--- START Data supplied ---
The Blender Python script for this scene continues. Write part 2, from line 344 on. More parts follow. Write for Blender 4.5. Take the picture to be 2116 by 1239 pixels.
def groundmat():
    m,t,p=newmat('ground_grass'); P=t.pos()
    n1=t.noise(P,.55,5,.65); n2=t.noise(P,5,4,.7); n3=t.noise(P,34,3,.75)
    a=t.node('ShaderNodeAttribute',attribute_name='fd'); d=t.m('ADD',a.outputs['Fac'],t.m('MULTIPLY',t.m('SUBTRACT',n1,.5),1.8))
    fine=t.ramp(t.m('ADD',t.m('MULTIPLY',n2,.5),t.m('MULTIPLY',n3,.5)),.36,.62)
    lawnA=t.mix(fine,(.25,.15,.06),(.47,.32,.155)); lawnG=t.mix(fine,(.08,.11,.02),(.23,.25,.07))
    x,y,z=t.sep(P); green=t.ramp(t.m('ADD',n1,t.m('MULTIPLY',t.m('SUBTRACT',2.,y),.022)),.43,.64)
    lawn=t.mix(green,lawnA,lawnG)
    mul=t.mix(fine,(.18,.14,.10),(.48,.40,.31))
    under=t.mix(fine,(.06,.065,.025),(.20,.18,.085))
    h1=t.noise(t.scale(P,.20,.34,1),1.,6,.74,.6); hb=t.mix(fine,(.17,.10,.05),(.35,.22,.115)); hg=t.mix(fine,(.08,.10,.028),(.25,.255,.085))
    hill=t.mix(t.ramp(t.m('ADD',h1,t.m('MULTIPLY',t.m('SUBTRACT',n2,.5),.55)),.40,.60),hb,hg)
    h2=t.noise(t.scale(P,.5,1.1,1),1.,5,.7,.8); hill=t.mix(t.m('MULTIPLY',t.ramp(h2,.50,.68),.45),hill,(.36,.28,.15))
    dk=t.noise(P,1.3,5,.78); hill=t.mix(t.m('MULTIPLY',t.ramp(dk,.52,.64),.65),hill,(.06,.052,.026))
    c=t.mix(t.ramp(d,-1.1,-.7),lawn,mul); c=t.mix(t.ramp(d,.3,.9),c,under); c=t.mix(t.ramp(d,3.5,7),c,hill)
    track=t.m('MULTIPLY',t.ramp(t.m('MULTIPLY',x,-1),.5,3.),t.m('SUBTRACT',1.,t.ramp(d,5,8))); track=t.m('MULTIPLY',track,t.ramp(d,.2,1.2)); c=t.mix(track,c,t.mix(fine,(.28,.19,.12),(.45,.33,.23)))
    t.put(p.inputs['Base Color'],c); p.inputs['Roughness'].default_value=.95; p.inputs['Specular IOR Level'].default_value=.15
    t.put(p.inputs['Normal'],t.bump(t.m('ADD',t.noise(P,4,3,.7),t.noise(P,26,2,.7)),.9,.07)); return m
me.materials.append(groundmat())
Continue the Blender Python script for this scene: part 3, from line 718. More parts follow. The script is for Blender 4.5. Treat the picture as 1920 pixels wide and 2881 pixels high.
--- END Data supplied ---
#### [Brief]
Return all of the entries word for word.

#### [In response]
The Blender Python script for this scene continues. Write part 2, from line 344 on. More parts follow. Write for Blender 4.5. Take the picture to be 2116 by 1239 pixels.
def groundmat():
    m,t,p=newmat('ground_grass'); P=t.pos()
    n1=t.noise(P,.55,5,.65); n2=t.noise(P,5,4,.7); n3=t.noise(P,34,3,.75)
    a=t.node('ShaderNodeAttribute',attribute_name='fd'); d=t.m('ADD',a.outputs['Fac'],t.m('MULTIPLY',t.m('SUBTRACT',n1,.5),1.8))
    fine=t.ramp(t.m('ADD',t.m('MULTIPLY',n2,.5),t.m('MULTIPLY',n3,.5)),.36,.62)
    lawnA=t.mix(fine,(.25,.15,.06),(.47,.32,.155)); lawnG=t.mix(fine,(.08,.11,.02),(.23,.25,.07))
    x,y,z=t.sep(P); green=t.ramp(t.m('ADD',n1,t.m('MULTIPLY',t.m('SUBTRACT',2.,y),.022)),.43,.64)
    lawn=t.mix(green,lawnA,lawnG)
    mul=t.mix(fine,(.18,.14,.10),(.48,.40,.31))
    under=t.mix(fine,(.06,.065,.025),(.20,.18,.085))
    h1=t.noise(t.scale(P,.20,.34,1),1.,6,.74,.6); hb=t.mix(fine,(.17,.10,.05),(.35,.22,.115)); hg=t.mix(fine,(.08,.10,.028),(.25,.255,.085))
    hill=t.mix(t.ramp(t.m('ADD',h1,t.m('MULTIPLY',t.m('SUBTRACT',n2,.5),.55)),.40,.60),hb,hg)
    h2=t.noise(t.scale(P,.5,1.1,1),1.,5,.7,.8); hill=t.mix(t.m('MULTIPLY',t.ramp(h2,.50,.68),.45),hill,(.36,.28,.15))
    dk=t.noise(P,1.3,5,.78); hill=t.mix(t.m('MULTIPLY',t.ramp(dk,.52,.64),.65),hill,(.06,.052,.026))
    c=t.mix(t.ramp(d,-1.1,-.7),lawn,mul); c=t.mix(t.ramp(d,.3,.9),c,under); c=t.mix(t.ramp(d,3.5,7),c,hill)
    track=t.m('MULTIPLY',t.ramp(t.m('MULTIPLY',x,-1),.5,3.),t.m('SUBTRACT',1.,t.ramp(d,5,8))); track=t.m('MULTIPLY',track,t.ramp(d,.2,1.2)); c=t.mix(track,c,t.mix(fine,(.28,.19,.12),(.45,.33,.23)))
    t.put(p.inputs['Base Color'],c); p.inputs['Roughness'].default_value=.95; p.inputs['Specular IOR Level'].default_value=.15
    t.put(p.inputs['Normal'],t.bump(t.m('ADD',t.noise(P,4,3,.7),t.noise(P,26,2,.7)),.9,.07)); return m
me.materials.append(groundmat())
Continue the Blender Python script for this scene: part 3, from line 718. More parts follow. The script is for Blender 4.5. Treat the picture as 1920 pixels wide and 2881 pixels high.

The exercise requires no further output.